Segundo Angelino Kissonde, a ravina é um processo de desagregação e descaracterização dos solos que são arrastados para zonas mais baixas através de um agente causador de erosão influenciador, que podem ser, principalmente, as águas das chuvas, dos rios, do mar, nas zonas marinhas e os ventos.
O especialista assegura que 99,9 por cento das ravinas em Angola são provocadas pelas águas das chuvas por não existir um sistema de grande escoamento das águas ou, quando existe, este seja deficiente ou desajustado.
A macrodrenagem é um sistema que envolve dispositivos de engenharia que colectam as águas das chuvas a partir das estradas, ruas, e dos quintais, através de colectores e galerias bem controladas que encaminham as águas por valas até ao mar, rios ou uma bacia de retenção.
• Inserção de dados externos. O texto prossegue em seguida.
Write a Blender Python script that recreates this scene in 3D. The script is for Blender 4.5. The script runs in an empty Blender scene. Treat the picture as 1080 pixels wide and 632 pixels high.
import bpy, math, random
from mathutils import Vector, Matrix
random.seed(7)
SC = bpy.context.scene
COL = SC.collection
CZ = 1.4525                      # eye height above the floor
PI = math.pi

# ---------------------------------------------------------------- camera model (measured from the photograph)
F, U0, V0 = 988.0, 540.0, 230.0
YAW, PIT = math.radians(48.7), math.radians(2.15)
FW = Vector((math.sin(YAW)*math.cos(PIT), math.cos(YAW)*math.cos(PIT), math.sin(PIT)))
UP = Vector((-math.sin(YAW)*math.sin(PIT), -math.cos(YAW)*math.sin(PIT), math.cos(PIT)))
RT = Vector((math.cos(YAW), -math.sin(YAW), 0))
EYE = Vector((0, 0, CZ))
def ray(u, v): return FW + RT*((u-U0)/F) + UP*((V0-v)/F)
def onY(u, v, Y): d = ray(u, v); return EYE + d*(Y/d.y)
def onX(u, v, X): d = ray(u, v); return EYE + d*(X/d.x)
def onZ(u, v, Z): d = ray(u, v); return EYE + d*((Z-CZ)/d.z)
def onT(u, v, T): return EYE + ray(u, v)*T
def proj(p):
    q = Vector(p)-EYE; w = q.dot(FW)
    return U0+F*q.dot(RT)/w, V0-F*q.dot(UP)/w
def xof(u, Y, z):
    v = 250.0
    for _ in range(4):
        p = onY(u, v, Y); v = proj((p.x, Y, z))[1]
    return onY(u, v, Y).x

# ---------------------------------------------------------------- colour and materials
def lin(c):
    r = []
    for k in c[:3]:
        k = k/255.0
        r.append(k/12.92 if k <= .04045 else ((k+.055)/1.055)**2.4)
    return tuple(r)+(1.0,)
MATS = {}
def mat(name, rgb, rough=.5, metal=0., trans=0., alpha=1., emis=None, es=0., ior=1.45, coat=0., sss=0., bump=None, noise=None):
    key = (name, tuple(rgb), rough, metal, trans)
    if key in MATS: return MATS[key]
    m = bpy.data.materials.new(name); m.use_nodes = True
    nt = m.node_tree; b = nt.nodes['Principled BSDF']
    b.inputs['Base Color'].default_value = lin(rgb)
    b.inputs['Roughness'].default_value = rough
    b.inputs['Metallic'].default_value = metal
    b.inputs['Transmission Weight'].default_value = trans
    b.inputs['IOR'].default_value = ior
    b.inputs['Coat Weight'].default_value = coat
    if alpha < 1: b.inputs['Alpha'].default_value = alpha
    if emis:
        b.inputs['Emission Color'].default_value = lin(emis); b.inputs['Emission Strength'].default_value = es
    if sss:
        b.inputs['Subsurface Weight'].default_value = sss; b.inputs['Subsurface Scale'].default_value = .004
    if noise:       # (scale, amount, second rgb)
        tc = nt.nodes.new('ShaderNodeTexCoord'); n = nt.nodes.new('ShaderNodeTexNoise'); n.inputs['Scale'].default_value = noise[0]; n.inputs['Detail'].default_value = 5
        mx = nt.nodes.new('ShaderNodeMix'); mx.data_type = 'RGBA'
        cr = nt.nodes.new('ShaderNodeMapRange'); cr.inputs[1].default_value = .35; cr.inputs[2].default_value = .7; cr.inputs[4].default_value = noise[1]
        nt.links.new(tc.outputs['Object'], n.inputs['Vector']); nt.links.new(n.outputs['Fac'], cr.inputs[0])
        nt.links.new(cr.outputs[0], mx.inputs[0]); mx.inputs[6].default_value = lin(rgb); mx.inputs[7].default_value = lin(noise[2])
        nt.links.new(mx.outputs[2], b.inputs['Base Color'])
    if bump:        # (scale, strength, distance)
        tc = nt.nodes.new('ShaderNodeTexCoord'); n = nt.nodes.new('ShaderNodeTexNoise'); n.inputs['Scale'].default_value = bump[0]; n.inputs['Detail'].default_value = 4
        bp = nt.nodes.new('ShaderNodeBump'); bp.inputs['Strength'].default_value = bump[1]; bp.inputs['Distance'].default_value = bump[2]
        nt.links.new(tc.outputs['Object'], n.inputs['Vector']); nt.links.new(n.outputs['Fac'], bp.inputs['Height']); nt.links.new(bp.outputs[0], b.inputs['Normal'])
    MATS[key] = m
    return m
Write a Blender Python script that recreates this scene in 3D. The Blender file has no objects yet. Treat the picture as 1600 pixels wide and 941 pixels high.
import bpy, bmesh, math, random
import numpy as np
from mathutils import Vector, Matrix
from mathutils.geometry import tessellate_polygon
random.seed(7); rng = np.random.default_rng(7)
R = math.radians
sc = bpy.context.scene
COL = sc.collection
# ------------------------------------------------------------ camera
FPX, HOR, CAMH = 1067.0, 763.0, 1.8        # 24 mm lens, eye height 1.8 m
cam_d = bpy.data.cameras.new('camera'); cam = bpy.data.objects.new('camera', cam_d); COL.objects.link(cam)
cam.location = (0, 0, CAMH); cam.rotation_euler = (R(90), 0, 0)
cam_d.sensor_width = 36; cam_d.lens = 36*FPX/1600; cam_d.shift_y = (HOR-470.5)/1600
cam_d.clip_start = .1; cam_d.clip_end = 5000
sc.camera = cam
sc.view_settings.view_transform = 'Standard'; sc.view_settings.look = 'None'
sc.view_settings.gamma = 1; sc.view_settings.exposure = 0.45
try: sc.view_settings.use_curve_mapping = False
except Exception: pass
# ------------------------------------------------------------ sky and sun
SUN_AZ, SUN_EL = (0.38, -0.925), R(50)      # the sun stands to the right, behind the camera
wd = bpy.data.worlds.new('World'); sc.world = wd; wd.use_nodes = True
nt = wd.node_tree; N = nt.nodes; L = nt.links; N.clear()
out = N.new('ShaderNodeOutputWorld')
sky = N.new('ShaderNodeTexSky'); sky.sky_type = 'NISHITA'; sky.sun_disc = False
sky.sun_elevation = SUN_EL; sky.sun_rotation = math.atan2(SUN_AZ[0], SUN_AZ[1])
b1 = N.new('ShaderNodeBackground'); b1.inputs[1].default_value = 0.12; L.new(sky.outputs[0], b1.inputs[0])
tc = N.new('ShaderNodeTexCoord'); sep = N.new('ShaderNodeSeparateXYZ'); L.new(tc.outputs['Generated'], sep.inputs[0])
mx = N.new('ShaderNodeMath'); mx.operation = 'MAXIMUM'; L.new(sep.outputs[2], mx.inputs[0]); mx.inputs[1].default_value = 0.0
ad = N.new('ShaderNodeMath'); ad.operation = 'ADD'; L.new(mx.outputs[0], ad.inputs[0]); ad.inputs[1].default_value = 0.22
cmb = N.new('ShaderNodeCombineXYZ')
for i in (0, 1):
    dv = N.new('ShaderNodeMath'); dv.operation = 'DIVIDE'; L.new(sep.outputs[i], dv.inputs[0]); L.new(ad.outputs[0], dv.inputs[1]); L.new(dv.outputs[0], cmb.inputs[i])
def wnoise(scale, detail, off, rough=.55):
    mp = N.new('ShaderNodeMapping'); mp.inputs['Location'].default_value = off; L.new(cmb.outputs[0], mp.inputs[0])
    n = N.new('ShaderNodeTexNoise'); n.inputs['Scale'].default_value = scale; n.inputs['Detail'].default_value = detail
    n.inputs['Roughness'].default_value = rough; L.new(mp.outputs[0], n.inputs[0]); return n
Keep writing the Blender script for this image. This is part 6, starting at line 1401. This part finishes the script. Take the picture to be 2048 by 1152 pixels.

"Em Angola, sobretudo em Luanda, as ravinas são facilitadas fruto das construções desordenadas e da ocupação das áreas de curso natural das águas das chuvas (linhas de águas). Porque as águas das chuvas têm um movimento laminar e mudam de comportamento em função das obstruções que encontram e passam a ter um movimento turbulento" explica o engenheiro.
Esse movimento, prossegue, é um esforço adicional sobre os solos e quando encontram um solo desprotegido da cobertura vegetal, que pode ser relva, capim, árvores, e pequenos arbustos, dão surgimento aos fenómenos das ravinas.
Angelino Kissonde disse que as ravinas não começam com grandes dimensões, mas sim em pequenas dimensões que vão aumentando, com o tempo, até chegar a tamanhos que podem mesmo engolir prédios e estradas.
Segundo este engenheiro civil, a reparação de uma ravina em estado avançado pode custar uns milhões de dólares mas quando as ravinas estão em fase inicial podem ser intervencionados com meios e equipamentos rudimentais, como árvores e plantas, a baixo custo.
"Basta estar atento", avisa o especialista.